** The problem **
Leave out the images and repeat the listing below without a single change.

** Information provided **

────────────────────────────────────────

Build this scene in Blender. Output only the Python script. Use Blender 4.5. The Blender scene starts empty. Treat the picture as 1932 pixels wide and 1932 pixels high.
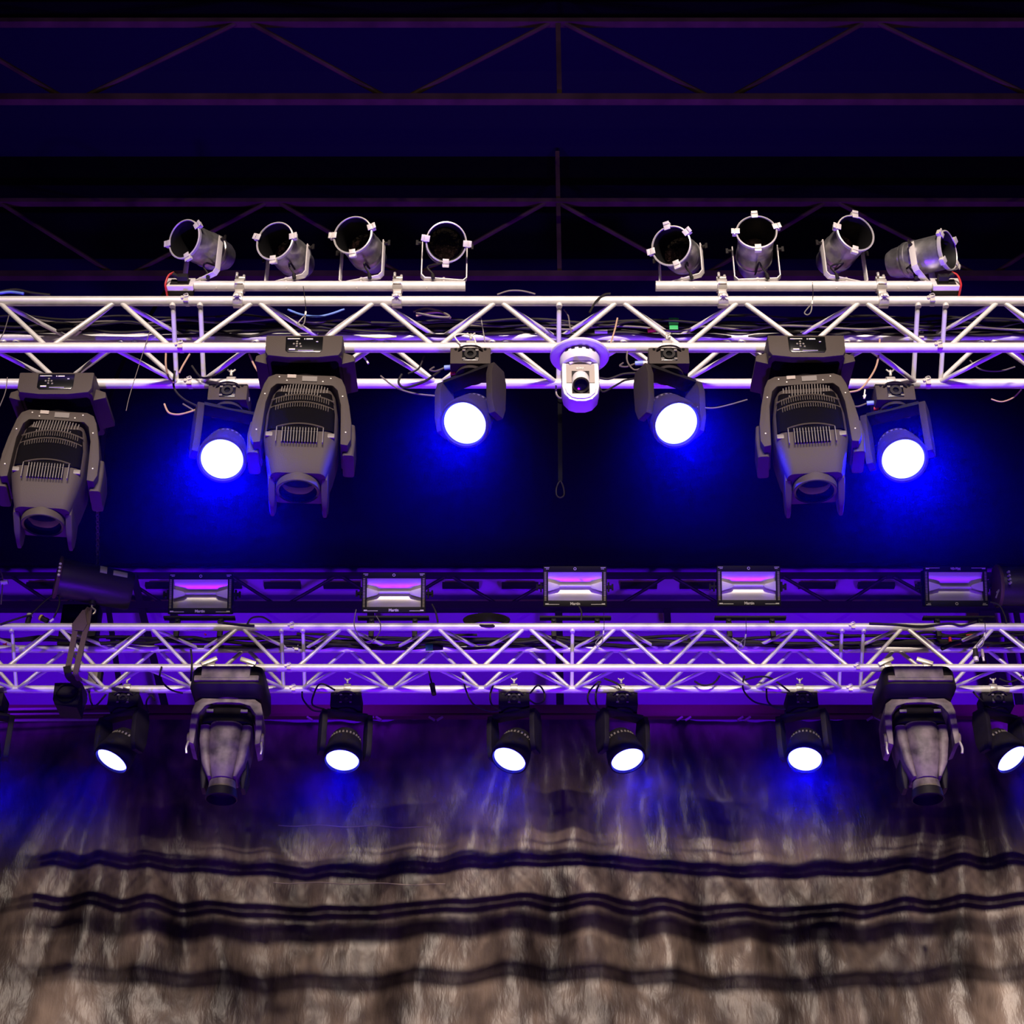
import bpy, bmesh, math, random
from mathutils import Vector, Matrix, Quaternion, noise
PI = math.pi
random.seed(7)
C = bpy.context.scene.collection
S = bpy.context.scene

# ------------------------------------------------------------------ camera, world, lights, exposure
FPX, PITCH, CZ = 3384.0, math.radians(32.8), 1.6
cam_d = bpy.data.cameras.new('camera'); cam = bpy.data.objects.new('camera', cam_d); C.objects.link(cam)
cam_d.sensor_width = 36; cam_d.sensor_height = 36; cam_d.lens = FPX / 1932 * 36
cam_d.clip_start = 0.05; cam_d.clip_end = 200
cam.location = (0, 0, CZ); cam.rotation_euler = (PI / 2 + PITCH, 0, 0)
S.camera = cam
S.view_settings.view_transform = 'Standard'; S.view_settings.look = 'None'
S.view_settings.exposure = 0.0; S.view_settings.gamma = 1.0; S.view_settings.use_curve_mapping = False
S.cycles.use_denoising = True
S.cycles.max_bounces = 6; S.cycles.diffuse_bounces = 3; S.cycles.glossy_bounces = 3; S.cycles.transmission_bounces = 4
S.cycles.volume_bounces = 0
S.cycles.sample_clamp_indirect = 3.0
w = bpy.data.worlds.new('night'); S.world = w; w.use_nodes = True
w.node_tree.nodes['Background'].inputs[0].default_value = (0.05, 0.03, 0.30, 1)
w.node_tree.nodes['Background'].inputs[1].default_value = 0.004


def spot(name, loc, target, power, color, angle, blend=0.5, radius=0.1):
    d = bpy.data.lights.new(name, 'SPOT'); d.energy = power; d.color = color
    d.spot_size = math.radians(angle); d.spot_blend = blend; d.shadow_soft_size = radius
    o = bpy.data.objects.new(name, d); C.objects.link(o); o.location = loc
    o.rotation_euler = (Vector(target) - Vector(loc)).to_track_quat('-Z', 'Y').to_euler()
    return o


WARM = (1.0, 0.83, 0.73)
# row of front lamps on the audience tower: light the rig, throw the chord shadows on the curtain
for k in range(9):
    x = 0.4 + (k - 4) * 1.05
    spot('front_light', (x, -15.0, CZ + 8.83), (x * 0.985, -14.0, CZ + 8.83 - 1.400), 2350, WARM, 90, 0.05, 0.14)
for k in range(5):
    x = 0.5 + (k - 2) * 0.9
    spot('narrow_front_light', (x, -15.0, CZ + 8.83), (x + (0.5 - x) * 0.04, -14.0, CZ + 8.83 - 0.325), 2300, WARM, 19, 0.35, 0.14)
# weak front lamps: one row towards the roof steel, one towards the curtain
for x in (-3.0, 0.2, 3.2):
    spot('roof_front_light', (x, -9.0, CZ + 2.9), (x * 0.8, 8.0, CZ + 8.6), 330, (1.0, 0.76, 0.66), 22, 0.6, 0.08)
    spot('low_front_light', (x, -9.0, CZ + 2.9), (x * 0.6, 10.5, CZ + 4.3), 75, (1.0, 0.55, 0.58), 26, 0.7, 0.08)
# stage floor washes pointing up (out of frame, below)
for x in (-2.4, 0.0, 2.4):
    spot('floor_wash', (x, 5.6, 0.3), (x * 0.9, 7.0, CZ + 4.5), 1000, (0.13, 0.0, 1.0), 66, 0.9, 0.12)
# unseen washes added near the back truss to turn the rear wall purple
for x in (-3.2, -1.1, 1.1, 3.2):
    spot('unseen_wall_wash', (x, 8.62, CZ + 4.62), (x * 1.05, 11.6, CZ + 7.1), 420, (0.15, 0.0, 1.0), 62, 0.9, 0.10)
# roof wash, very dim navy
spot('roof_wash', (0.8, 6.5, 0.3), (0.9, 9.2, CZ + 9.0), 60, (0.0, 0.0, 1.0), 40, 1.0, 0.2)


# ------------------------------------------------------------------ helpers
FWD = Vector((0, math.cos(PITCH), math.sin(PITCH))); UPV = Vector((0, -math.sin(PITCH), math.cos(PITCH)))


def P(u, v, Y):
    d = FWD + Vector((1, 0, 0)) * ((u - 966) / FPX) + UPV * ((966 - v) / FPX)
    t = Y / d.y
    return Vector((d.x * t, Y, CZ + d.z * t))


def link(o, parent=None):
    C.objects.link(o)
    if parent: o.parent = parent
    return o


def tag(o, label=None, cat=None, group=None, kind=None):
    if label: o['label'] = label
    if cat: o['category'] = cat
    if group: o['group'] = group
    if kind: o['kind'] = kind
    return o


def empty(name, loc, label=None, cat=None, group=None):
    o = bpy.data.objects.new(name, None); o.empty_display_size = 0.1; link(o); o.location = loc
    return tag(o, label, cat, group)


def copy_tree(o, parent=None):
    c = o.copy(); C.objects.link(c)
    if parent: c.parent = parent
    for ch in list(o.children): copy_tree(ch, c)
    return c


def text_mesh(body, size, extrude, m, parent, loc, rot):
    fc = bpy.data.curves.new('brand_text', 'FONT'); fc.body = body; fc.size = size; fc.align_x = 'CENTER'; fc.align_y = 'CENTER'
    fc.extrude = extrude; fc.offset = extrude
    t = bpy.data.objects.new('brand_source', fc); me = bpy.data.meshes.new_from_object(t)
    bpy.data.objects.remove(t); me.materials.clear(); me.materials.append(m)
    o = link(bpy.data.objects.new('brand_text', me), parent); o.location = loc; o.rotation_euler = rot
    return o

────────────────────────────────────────

** Task result **
Build this scene in Blender. Output only the Python script. Use Blender 4.5. The Blender scene starts empty. Treat the picture as 1932 pixels wide and 1932 pixels high.
import bpy, bmesh, math, random
from mathutils import Vector, Matrix, Quaternion, noise
PI = math.pi
random.seed(7)
C = bpy.context.scene.collection
S = bpy.context.scene

# ------------------------------------------------------------------ camera, world, lights, exposure
FPX, PITCH, CZ = 3384.0, math.radians(32.8), 1.6
cam_d = bpy.data.cameras.new('camera'); cam = bpy.data.objects.new('camera', cam_d); C.objects.link(cam)
cam_d.sensor_width = 36; cam_d.sensor_height = 36; cam_d.lens = FPX / 1932 * 36
cam_d.clip_start = 0.05; cam_d.clip_end = 200
cam.location = (0, 0, CZ); cam.rotation_euler = (PI / 2 + PITCH, 0, 0)
S.camera = cam
S.view_settings.view_transform = 'Standard'; S.view_settings.look = 'None'
S.view_settings.exposure = 0.0; S.view_settings.gamma = 1.0; S.view_settings.use_curve_mapping = False
S.cycles.use_denoising = True
S.cycles.max_bounces = 6; S.cycles.diffuse_bounces = 3; S.cycles.glossy_bounces = 3; S.cycles.transmission_bounces = 4
S.cycles.volume_bounces = 0
S.cycles.sample_clamp_indirect = 3.0
w = bpy.data.worlds.new('night'); S.world = w; w.use_nodes = True
w.node_tree.nodes['Background'].inputs[0].default_value = (0.05, 0.03, 0.30, 1)
w.node_tree.nodes['Background'].inputs[1].default_value = 0.004


def spot(name, loc, target, power, color, angle, blend=0.5, radius=0.1):
    d = bpy.data.lights.new(name, 'SPOT'); d.energy = power; d.color = color
    d.spot_size = math.radians(angle); d.spot_blend = blend; d.shadow_soft_size = radius
    o = bpy.data.objects.new(name, d); C.objects.link(o); o.location = loc
    o.rotation_euler = (Vector(target) - Vector(loc)).to_track_quat('-Z', 'Y').to_euler()
    return o


WARM = (1.0, 0.83, 0.73)
# row of front lamps on the audience tower: light the rig, throw the chord shadows on the curtain
for k in range(9):
    x = 0.4 + (k - 4) * 1.05
    spot('front_light', (x, -15.0, CZ + 8.83), (x * 0.985, -14.0, CZ + 8.83 - 1.400), 2350, WARM, 90, 0.05, 0.14)
for k in range(5):
    x = 0.5 + (k - 2) * 0.9
    spot('narrow_front_light', (x, -15.0, CZ + 8.83), (x + (0.5 - x) * 0.04, -14.0, CZ + 8.83 - 0.325), 2300, WARM, 19, 0.35, 0.14)
# weak front lamps: one row towards the roof steel, one towards the curtain
for x in (-3.0, 0.2, 3.2):
    spot('roof_front_light', (x, -9.0, CZ + 2.9), (x * 0.8, 8.0, CZ + 8.6), 330, (1.0, 0.76, 0.66), 22, 0.6, 0.08)
    spot('low_front_light', (x, -9.0, CZ + 2.9), (x * 0.6, 10.5, CZ + 4.3), 75, (1.0, 0.55, 0.58), 26, 0.7, 0.08)
# stage floor washes pointing up (out of frame, below)
for x in (-2.4, 0.0, 2.4):
    spot('floor_wash', (x, 5.6, 0.3), (x * 0.9, 7.0, CZ + 4.5), 1000, (0.13, 0.0, 1.0), 66, 0.9, 0.12)
# unseen washes added near the back truss to turn the rear wall purple
for x in (-3.2, -1.1, 1.1, 3.2):
    spot('unseen_wall_wash', (x, 8.62, CZ + 4.62), (x * 1.05, 11.6, CZ + 7.1), 420, (0.15, 0.0, 1.0), 62, 0.9, 0.10)
# roof wash, very dim navy
spot('roof_wash', (0.8, 6.5, 0.3), (0.9, 9.2, CZ + 9.0), 60, (0.0, 0.0, 1.0), 40, 1.0, 0.2)


# ------------------------------------------------------------------ helpers
FWD = Vector((0, math.cos(PITCH), math.sin(PITCH))); UPV = Vector((0, -math.sin(PITCH), math.cos(PITCH)))


def P(u, v, Y):
    d = FWD + Vector((1, 0, 0)) * ((u - 966) / FPX) + UPV * ((966 - v) / FPX)
    t = Y / d.y
    return Vector((d.x * t, Y, CZ + d.z * t))


def link(o, parent=None):
    C.objects.link(o)
    if parent: o.parent = parent
    return o


def tag(o, label=None, cat=None, group=None, kind=None):
    if label: o['label'] = label
    if cat: o['category'] = cat
    if group: o['group'] = group
    if kind: o['kind'] = kind
    return o


def empty(name, loc, label=None, cat=None, group=None):
    o = bpy.data.objects.new(name, None); o.empty_display_size = 0.1; link(o); o.location = loc
    return tag(o, label, cat, group)


def copy_tree(o, parent=None):
    c = o.copy(); C.objects.link(c)
    if parent: c.parent = parent
    for ch in list(o.children): copy_tree(ch, c)
    return c


def text_mesh(body, size, extrude, m, parent, loc, rot):
    fc = bpy.data.curves.new('brand_text', 'FONT'); fc.body = body; fc.size = size; fc.align_x = 'CENTER'; fc.align_y = 'CENTER'
    fc.extrude = extrude; fc.offset = extrude
    t = bpy.data.objects.new('brand_source', fc); me = bpy.data.meshes.new_from_object(t)
    bpy.data.objects.remove(t); me.materials.clear(); me.materials.append(m)
    o = link(bpy.data.objects.new('brand_text', me), parent); o.location = loc; o.rotation_euler = rot
    return o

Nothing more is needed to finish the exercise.